_Given request_
Extract the complete listing and repeat it word for word.

_Data_
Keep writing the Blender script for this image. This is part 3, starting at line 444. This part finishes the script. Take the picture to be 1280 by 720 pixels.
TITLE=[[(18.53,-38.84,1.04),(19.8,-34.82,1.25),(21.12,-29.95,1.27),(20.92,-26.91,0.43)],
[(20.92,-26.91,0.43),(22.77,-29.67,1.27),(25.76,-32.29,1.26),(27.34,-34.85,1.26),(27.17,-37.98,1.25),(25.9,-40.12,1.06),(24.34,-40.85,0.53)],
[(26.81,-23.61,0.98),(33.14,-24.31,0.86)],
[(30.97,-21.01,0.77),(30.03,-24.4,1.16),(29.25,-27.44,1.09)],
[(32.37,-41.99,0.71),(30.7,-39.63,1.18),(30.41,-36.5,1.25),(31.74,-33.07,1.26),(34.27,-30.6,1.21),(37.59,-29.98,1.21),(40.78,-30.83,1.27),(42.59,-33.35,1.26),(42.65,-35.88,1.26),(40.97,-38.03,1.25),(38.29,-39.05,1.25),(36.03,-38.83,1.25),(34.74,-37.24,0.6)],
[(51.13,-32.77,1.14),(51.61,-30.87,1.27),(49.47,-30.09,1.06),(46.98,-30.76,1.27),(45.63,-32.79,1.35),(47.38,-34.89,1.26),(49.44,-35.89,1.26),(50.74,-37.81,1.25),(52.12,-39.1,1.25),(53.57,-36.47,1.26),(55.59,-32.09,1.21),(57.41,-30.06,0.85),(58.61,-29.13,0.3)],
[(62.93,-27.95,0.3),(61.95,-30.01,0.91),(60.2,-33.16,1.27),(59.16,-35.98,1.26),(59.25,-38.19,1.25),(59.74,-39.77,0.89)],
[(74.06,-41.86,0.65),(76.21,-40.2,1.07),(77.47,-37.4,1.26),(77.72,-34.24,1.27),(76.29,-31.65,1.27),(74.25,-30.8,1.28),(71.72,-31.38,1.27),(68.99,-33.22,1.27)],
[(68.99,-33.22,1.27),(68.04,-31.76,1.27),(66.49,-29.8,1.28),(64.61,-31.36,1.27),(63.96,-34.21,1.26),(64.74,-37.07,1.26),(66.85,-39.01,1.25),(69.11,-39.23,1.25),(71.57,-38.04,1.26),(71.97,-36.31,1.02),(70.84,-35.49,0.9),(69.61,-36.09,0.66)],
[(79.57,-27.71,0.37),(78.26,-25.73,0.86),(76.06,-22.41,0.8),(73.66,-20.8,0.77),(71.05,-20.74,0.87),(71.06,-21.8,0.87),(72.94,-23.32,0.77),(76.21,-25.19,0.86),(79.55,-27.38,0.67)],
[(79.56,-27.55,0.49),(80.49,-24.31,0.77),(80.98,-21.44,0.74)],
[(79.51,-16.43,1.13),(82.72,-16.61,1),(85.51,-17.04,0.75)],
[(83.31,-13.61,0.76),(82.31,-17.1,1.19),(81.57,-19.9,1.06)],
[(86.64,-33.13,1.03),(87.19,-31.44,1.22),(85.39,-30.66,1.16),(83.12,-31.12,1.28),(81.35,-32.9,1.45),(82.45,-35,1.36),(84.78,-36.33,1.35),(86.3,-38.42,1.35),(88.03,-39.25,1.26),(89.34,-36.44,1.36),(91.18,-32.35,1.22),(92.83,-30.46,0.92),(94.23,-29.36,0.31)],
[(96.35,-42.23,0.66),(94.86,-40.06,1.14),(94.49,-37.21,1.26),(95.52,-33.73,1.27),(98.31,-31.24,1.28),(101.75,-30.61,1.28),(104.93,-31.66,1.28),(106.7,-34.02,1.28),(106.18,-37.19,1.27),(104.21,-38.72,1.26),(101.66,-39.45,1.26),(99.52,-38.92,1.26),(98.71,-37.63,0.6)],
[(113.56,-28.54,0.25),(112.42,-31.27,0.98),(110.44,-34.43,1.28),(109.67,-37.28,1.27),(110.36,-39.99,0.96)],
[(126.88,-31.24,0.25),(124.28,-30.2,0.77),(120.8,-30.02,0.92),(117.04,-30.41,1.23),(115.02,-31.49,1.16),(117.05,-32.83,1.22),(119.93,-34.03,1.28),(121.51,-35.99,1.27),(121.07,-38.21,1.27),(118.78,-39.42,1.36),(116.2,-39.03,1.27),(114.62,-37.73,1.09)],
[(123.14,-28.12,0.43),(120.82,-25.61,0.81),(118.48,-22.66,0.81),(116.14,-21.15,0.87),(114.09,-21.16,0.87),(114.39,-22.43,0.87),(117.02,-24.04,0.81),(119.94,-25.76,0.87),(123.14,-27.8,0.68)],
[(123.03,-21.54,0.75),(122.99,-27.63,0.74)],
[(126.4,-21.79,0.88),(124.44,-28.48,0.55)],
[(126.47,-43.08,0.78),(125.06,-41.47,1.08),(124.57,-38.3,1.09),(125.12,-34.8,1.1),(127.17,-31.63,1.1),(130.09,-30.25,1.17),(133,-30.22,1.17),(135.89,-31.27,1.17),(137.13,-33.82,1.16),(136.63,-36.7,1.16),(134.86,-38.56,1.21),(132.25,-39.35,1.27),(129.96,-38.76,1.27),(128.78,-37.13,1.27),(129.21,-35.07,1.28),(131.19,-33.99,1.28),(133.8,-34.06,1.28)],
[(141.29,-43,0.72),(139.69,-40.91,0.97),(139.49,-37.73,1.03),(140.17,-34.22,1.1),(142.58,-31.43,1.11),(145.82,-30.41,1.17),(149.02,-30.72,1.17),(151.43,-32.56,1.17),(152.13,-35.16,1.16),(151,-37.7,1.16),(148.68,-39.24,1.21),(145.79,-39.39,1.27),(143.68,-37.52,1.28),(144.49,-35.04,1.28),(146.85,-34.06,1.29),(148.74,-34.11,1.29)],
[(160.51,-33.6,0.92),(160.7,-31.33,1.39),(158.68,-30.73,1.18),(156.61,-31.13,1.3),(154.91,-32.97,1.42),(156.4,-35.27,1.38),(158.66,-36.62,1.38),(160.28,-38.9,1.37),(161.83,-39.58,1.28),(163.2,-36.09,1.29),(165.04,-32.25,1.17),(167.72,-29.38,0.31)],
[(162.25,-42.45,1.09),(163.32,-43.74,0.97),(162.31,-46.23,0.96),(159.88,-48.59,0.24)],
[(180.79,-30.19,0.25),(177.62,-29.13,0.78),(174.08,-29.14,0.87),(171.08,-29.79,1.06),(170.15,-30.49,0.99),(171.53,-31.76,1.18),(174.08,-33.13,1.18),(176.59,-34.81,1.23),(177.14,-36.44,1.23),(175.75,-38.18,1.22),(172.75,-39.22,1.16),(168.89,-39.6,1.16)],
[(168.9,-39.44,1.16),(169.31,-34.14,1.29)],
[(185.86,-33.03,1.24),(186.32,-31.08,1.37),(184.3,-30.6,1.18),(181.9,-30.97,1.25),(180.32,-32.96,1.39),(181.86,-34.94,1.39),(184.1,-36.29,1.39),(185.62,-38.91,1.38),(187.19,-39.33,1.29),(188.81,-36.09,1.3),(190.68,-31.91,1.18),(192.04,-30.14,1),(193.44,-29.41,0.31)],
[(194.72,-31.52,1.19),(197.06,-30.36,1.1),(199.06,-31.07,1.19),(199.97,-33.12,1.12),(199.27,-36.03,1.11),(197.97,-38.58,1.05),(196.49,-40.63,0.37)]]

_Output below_
Keep writing the Blender script for this image. This is part 3, starting at line 444. This part finishes the script. Take the picture to be 1280 by 720 pixels.
TITLE=[[(18.53,-38.84,1.04),(19.8,-34.82,1.25),(21.12,-29.95,1.27),(20.92,-26.91,0.43)],
[(20.92,-26.91,0.43),(22.77,-29.67,1.27),(25.76,-32.29,1.26),(27.34,-34.85,1.26),(27.17,-37.98,1.25),(25.9,-40.12,1.06),(24.34,-40.85,0.53)],
[(26.81,-23.61,0.98),(33.14,-24.31,0.86)],
[(30.97,-21.01,0.77),(30.03,-24.4,1.16),(29.25,-27.44,1.09)],
[(32.37,-41.99,0.71),(30.7,-39.63,1.18),(30.41,-36.5,1.25),(31.74,-33.07,1.26),(34.27,-30.6,1.21),(37.59,-29.98,1.21),(40.78,-30.83,1.27),(42.59,-33.35,1.26),(42.65,-35.88,1.26),(40.97,-38.03,1.25),(38.29,-39.05,1.25),(36.03,-38.83,1.25),(34.74,-37.24,0.6)],
[(51.13,-32.77,1.14),(51.61,-30.87,1.27),(49.47,-30.09,1.06),(46.98,-30.76,1.27),(45.63,-32.79,1.35),(47.38,-34.89,1.26),(49.44,-35.89,1.26),(50.74,-37.81,1.25),(52.12,-39.1,1.25),(53.57,-36.47,1.26),(55.59,-32.09,1.21),(57.41,-30.06,0.85),(58.61,-29.13,0.3)],
[(62.93,-27.95,0.3),(61.95,-30.01,0.91),(60.2,-33.16,1.27),(59.16,-35.98,1.26),(59.25,-38.19,1.25),(59.74,-39.77,0.89)],
[(74.06,-41.86,0.65),(76.21,-40.2,1.07),(77.47,-37.4,1.26),(77.72,-34.24,1.27),(76.29,-31.65,1.27),(74.25,-30.8,1.28),(71.72,-31.38,1.27),(68.99,-33.22,1.27)],
[(68.99,-33.22,1.27),(68.04,-31.76,1.27),(66.49,-29.8,1.28),(64.61,-31.36,1.27),(63.96,-34.21,1.26),(64.74,-37.07,1.26),(66.85,-39.01,1.25),(69.11,-39.23,1.25),(71.57,-38.04,1.26),(71.97,-36.31,1.02),(70.84,-35.49,0.9),(69.61,-36.09,0.66)],
[(79.57,-27.71,0.37),(78.26,-25.73,0.86),(76.06,-22.41,0.8),(73.66,-20.8,0.77),(71.05,-20.74,0.87),(71.06,-21.8,0.87),(72.94,-23.32,0.77),(76.21,-25.19,0.86),(79.55,-27.38,0.67)],
[(79.56,-27.55,0.49),(80.49,-24.31,0.77),(80.98,-21.44,0.74)],
[(79.51,-16.43,1.13),(82.72,-16.61,1),(85.51,-17.04,0.75)],
[(83.31,-13.61,0.76),(82.31,-17.1,1.19),(81.57,-19.9,1.06)],
[(86.64,-33.13,1.03),(87.19,-31.44,1.22),(85.39,-30.66,1.16),(83.12,-31.12,1.28),(81.35,-32.9,1.45),(82.45,-35,1.36),(84.78,-36.33,1.35),(86.3,-38.42,1.35),(88.03,-39.25,1.26),(89.34,-36.44,1.36),(91.18,-32.35,1.22),(92.83,-30.46,0.92),(94.23,-29.36,0.31)],
[(96.35,-42.23,0.66),(94.86,-40.06,1.14),(94.49,-37.21,1.26),(95.52,-33.73,1.27),(98.31,-31.24,1.28),(101.75,-30.61,1.28),(104.93,-31.66,1.28),(106.7,-34.02,1.28),(106.18,-37.19,1.27),(104.21,-38.72,1.26),(101.66,-39.45,1.26),(99.52,-38.92,1.26),(98.71,-37.63,0.6)],
[(113.56,-28.54,0.25),(112.42,-31.27,0.98),(110.44,-34.43,1.28),(109.67,-37.28,1.27),(110.36,-39.99,0.96)],
[(126.88,-31.24,0.25),(124.28,-30.2,0.77),(120.8,-30.02,0.92),(117.04,-30.41,1.23),(115.02,-31.49,1.16),(117.05,-32.83,1.22),(119.93,-34.03,1.28),(121.51,-35.99,1.27),(121.07,-38.21,1.27),(118.78,-39.42,1.36),(116.2,-39.03,1.27),(114.62,-37.73,1.09)],
[(123.14,-28.12,0.43),(120.82,-25.61,0.81),(118.48,-22.66,0.81),(116.14,-21.15,0.87),(114.09,-21.16,0.87),(114.39,-22.43,0.87),(117.02,-24.04,0.81),(119.94,-25.76,0.87),(123.14,-27.8,0.68)],
[(123.03,-21.54,0.75),(122.99,-27.63,0.74)],
[(126.4,-21.79,0.88),(124.44,-28.48,0.55)],
[(126.47,-43.08,0.78),(125.06,-41.47,1.08),(124.57,-38.3,1.09),(125.12,-34.8,1.1),(127.17,-31.63,1.1),(130.09,-30.25,1.17),(133,-30.22,1.17),(135.89,-31.27,1.17),(137.13,-33.82,1.16),(136.63,-36.7,1.16),(134.86,-38.56,1.21),(132.25,-39.35,1.27),(129.96,-38.76,1.27),(128.78,-37.13,1.27),(129.21,-35.07,1.28),(131.19,-33.99,1.28),(133.8,-34.06,1.28)],
[(141.29,-43,0.72),(139.69,-40.91,0.97),(139.49,-37.73,1.03),(140.17,-34.22,1.1),(142.58,-31.43,1.11),(145.82,-30.41,1.17),(149.02,-30.72,1.17),(151.43,-32.56,1.17),(152.13,-35.16,1.16),(151,-37.7,1.16),(148.68,-39.24,1.21),(145.79,-39.39,1.27),(143.68,-37.52,1.28),(144.49,-35.04,1.28),(146.85,-34.06,1.29),(148.74,-34.11,1.29)],
[(160.51,-33.6,0.92),(160.7,-31.33,1.39),(158.68,-30.73,1.18),(156.61,-31.13,1.3),(154.91,-32.97,1.42),(156.4,-35.27,1.38),(158.66,-36.62,1.38),(160.28,-38.9,1.37),(161.83,-39.58,1.28),(163.2,-36.09,1.29),(165.04,-32.25,1.17),(167.72,-29.38,0.31)],
[(162.25,-42.45,1.09),(163.32,-43.74,0.97),(162.31,-46.23,0.96),(159.88,-48.59,0.24)],
[(180.79,-30.19,0.25),(177.62,-29.13,0.78),(174.08,-29.14,0.87),(171.08,-29.79,1.06),(170.15,-30.49,0.99),(171.53,-31.76,1.18),(174.08,-33.13,1.18),(176.59,-34.81,1.23),(177.14,-36.44,1.23),(175.75,-38.18,1.22),(172.75,-39.22,1.16),(168.89,-39.6,1.16)],
[(168.9,-39.44,1.16),(169.31,-34.14,1.29)],
[(185.86,-33.03,1.24),(186.32,-31.08,1.37),(184.3,-30.6,1.18),(181.9,-30.97,1.25),(180.32,-32.96,1.39),(181.86,-34.94,1.39),(184.1,-36.29,1.39),(185.62,-38.91,1.38),(187.19,-39.33,1.29),(188.81,-36.09,1.3),(190.68,-31.91,1.18),(192.04,-30.14,1),(193.44,-29.41,0.31)],
[(194.72,-31.52,1.19),(197.06,-30.36,1.1),(199.06,-31.07,1.19),(199.97,-33.12,1.12),(199.27,-36.03,1.11),(197.97,-38.58,1.05),(196.49,-40.63,0.37)]]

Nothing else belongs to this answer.